Слова эти были написаны до событий Парижской коммуны, определивших перелом в социально-исторической «биографии» буржуазной Европы. Как уже сказано, Салтыков сразу заметил этот перелом и угадал в новом явлении полускрытые еще тенденции предстоящей утраты буржуазным обществом поступательного движения. К буржуазной демократии Салтыков подходил, как к исторической, то есть преходящей, категории. Правда, спустя четыре года после поражения Коммуны, находясь во Франции и подвергая ее «государственность» сокрушительной критике, Салтыков все же не терял еще полностью веры в «заправскую Европу». Он писал тогда П. В. Анненкову: «И все-таки не отчаиваешься: отсюда, а не от инуду правда будет»[286].
Но пять лет существования Французской республики «с сытыми буржуа во главе, в тылу и во флангах», а также германской воинствующе-националистической империи, рассеяли эти надежды. В «За рубежом» Салтыков создает исполненный глубочайшего социального критицизма образ буржуазной Европы, которая «покончила с процессом создания», утратила «движение» и входит в зону духовной неподвижности. «Француз-буржуа, — пишет Салтыков, — хотя и не дошел еще до столбняка, но уже настолько отяжелел, что всякое лишнее движение, в смысле борьбы, начинает ему казаться не только обременительным, но и неуместным. Традиция, в силу которой главная привлекательность жизни по преимуществу сосредоточивается на борьбе и отыскивании новых горизонтов, с каждым днем все больше и больше теряет кредит».
Еще с большей уверенностью констатирует Салтыков отсутствие «движения» (в смысле «отыскивания новых горизонтов») в прусско-юнкерской Германии. «В Берлине, — пишет он, — даже самые камни вопиют: завтра должно быть то же самое, что было вчера!»
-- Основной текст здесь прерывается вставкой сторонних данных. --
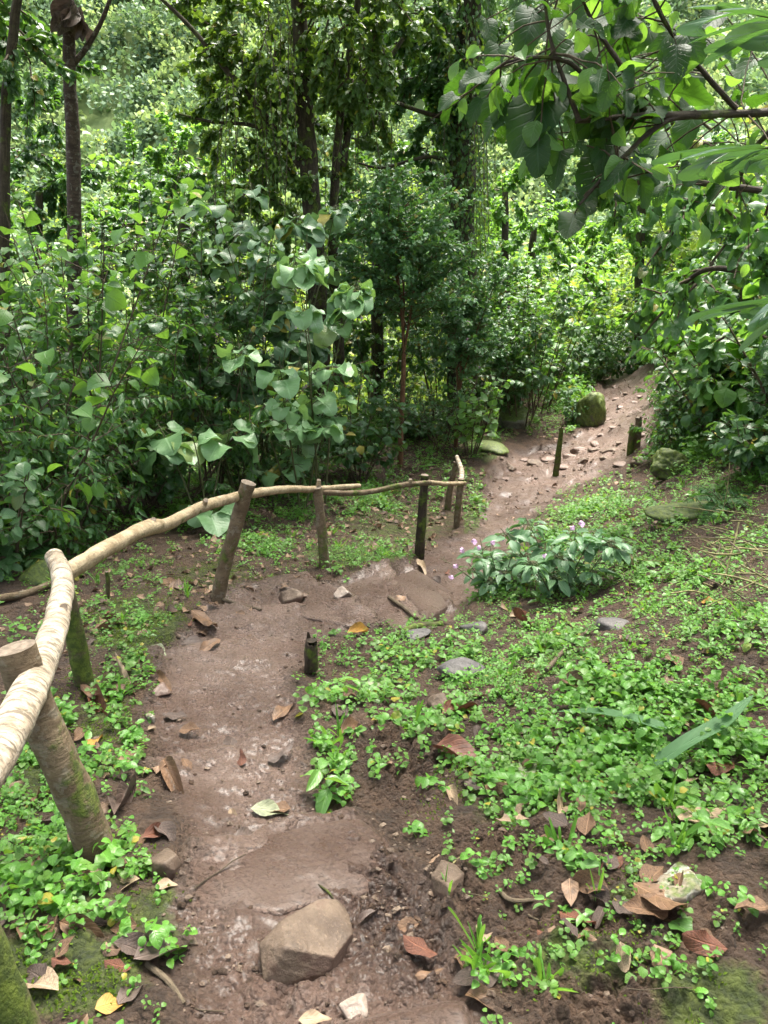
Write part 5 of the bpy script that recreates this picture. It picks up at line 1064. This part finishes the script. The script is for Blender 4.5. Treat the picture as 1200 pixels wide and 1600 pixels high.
for sel, tmx, W, lo, hi, m in ((kind < .58, T_SM, .70, .022, .042, 6), ((kind >= .58) & (kind < .93), T_RND, .88, .016, .032, 7), (kind >= .93, T_OV, .46, .045, .080, 6)):
    g = Geo(); near_ = pos[:, 1] < 2.9
    for sel, tm_ in ((sel & near_, {id(T_SM): T_HN, id(T_RND): T_RND, id(T_OV): T_OVN}[id(tmx)]), (sel & ~near_, tmx)):
     p = pos[sel]; n_ = len(p)
     if not n_: continue
     az0 = rg.random(n_) * 6.28; lean = rg.normal(0, .3, (n_, 2))
     for q in range(m):
         az = az0 + q * 3.1416 + (q // 2) * 1.57 + rg.normal(0, .25, n_); h = hh[sel] * (1 - .33 * (q // 2)) * (2.0 if W == .5 else 1.4); el = rg.normal(.15, .25, n_) + (.5 if W == .5 else 0)
         c = p + np.stack([lean[:, 0] * h, lean[:, 1] * h, h], -1); d = np.stack([np.cos(az) * np.cos(el), np.sin(az) * np.cos(el), np.sin(el)], -1)
         leaves(g, tm_, c + d * .003, d, UP + rg.normal(0, .25, d.shape), (lo + (hi - lo) * rg.random(n_)) * sz[sel] * (1 - .12 * (2 - q // 2)), W, 0, rg)
    tag(g.build('ground_cover', M['herb' if tmx is T_SM else 'herb_round' if tmx is T_RND else 'herb_broad']), {id(T_SM): 'low bright green paired leaf herbs carpeting the soil beside the path', id(T_RND): 'tiny round leaved creeping herbs among the carpet of leaves', id(T_OV): 'broader pale green leaf rosettes among the herb carpet'}[id(tmx)], 'ground cover', kind='stuff')
print('herbs', N)
# grass blades in thin tufts
tc, _ = scatter(np.maximum(dn * .5, wild * .2), 22, 2); g = Geo()
tc = np.concatenate([tc, [ground(*p) for p in [(748,1500),(755,1530),(740,1520),(515,1170),(525,1190),(530,1150),(480,780),(470,775),(930,1410),(700,1420)]]])
for k in range(len(tc)):
    n_ = rg.integers(5, 11); az = rg.random(n_) * 6.28; el = .7 + .7 * rg.random(n_); d = np.stack([np.cos(az) * np.cos(el), np.sin(az) * np.cos(el), np.sin(el)], -1)
    leaves(g, T_STRAP, np.tile(tc[k], (n_, 1)) + rg.normal(0, .006, (n_, 3)) * [1, 1, 0], d, UP + d * .2 + rg.normal(0, .2, d.shape), .05 + .10 * rg.random(n_), .06, 0, rg)
tag(g.build('grass', M['herb']), 'thin grass tufts among the herbs', 'grass', kind='stuff')
# moss
mossd = np.clip(GMOSS * (1 - mudv), 0, 1) * smooth(-.1, .3, fbm(GX, GY, .12, 3, 71)) * (GY < 5.5)
pos, ix = scatter(mossd, 30000, 3); N = len(pos); d = rg.normal(0, .9, (N, 3)); d[:, 2] = .8
g = Geo(); leaves(g, [T_LANS[0]], pos + rg.normal(0, .003, (N, 3)) * [1, 1, 0], d, UP + rg.normal(0, .5, (N, 3)), .006 + .008 * rg.random(N), .5, 0, rg); tag(g.build('moss', M['mosstuft']), 'soft yellow green moss on the verge', 'moss', kind='stuff'); print('moss', N)
# litter
LIT = [(900,1400,250,120,.4),(820,1150,150,150,.25),(560,800,220,90,1),(300,920,160,80,.9),(150,990,160,90,.7),(700,730,80,40,.8),(620,850,120,50,.8),(180,1200,100,150,.55),(120,1480,140,140,.5),(850,690,60,40,.5),(950,830,180,120,.22),(950,1150,330,250,.14),(900,1480,260,140,.16),(360,960,60,30,.7),(700,900,60,40,.25),(260,780,250,50,.4)]
pos, ix = scatter(np.maximum(np.maximum(blobs(GPX, GPY, LIT), .4 * ((GPX < -15) | (GPY > 1615))) * (.25 + .75 * smooth(.0, -.1, GSD)), wild * .5), 130, 4); N = len(pos); az = rg.random(N) * 6.28; d = np.stack([np.cos(az), np.sin(az), rg.normal(.05, .2, N)], -1)
g = Geo(); leaves(g, [template('ovate', 4, 2, f, b_, wave=.2, seed=q) for q, (f, b_) in enumerate([(.3, .5), (.6, 1.2), (-.3, -.8), (.2, 1.8)])], pos + UP * .008, d, UP + rg.normal(0, .35, d.shape), .03 + .07 * rg.random(N) ** 1.6, .35 + .4 * rg.random(N), 0, rg)
tag(g.build('leaf_litter', M['litter']), 'small brown dead leaves littering the verge', 'leaf litter', kind='stuff'); print('litter', N)


# grit, crumbs of mud and broken twigs
bm = bmesh.new(); bmesh.ops.create_icosphere(bm, subdivisions=1, radius=1.); V0 = np.array([v.co[:] for v in bm.verts]); F0 = np.array([[v.index for v in f.verts] for f in bm.faces]); bm.free(); rg = np.random.default_rng(51)
gd = np.clip(.10 * mudv * (GY < 9) + blobs(GPX, GPY, CHURN) * .8 + GSOIL * .9 + .8 * smooth(.10, .0, np.abs(GSD)) + .9 * smooth(7, 9, GY) * mudv, 0, 1) * (.2 + .8 * smooth(-.2, .5, fbm(GX, GY, .25, 3, 95))) * (GY < 14)
pos, ix = scatter(gd * np.interp(np.hypot(GX, GY), [1.5, 4, 9, 14], [1, .5, .16, .1]), 1500, 6); N = len(pos); g, g2 = Geo(), Geo(); SH = [V0 * (1 + rg.normal(0, .22, (len(V0), 1))) for _ in range(8)]
for q in range(8):
    for gg, sel in ((g, np.arange(N) % 16 == q), (g2, np.arange(N) % 16 == q + 8)):
        p = pos[sel]; n_ = len(p); sc = (.0025 + .0085 * rg.random(n_) ** 3) * (1 + .9 * smooth(6, 9, p[:, 1])); a = rg.random(n_) * 6.28; c_, s_ = np.cos(a)[:, None], np.sin(a)[:, None]; T = SH[q]
        X = (T[None, :, 0] * c_ - T[None, :, 1] * s_) * sc[:, None] * 1.25; Y = (T[None, :, 0] * s_ + T[None, :, 1] * c_) * sc[:, None]; Z = T[None, :, 2] * sc[:, None] * .75
        gg.add(np.stack([X, Y, Z], -1) + p[:, None] + UP * (sc * .25)[:, None, None], (F0[None] + (np.arange(n_) * len(V0))[:, None, None]).reshape(-1, 3))
tag(g.build('gravel', M['stone'], smooth_=False), 'grit and pebbles strewn over the mud', 'gravel', kind='stuff'); tag(g2.build('mud', M['ground'], smooth_=False), 'crumbs of dark mud', 'mud crumbs', kind='stuff'); print('grit', N)
pos, ix = scatter(np.maximum(np.maximum(blobs(GPX, GPY, LIT), GSOIL * .7) * (.3 + .7 * smooth(.05, -.1, GSD)), .12 * (GY < 8)), 26, 7); N = len(pos); g = Geo()
for p in pos: d = rg.normal(0, 1, 3) * [1, 1, .12]; tube(g, poly(p + UP * .006, d, .04 + .16 * rg.random() ** 2, 4, 0, .25, rg), .001 + .0022 * rg.random(), 4, cap=False)
tag(g.build('twig_litter', M['twig']), 'short broken twigs littering the ground', 'litter', kind='stuff'); print('twigs', N)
Устремляться «в погоню за идеалами» в такую Европу, в Европу, «повторяющую зады», подобно тому как стремился в предреволюционный Париж 1847 г. Герцен, русской радикальной демократии было уже незачем. Это не значит, однако, что Салтыков, выступающий в «За рубежом» с такой едкой непримиримой критикой торжествующего европейского буржуа, встал на путь романтического отрицания капиталистически развитой Европы.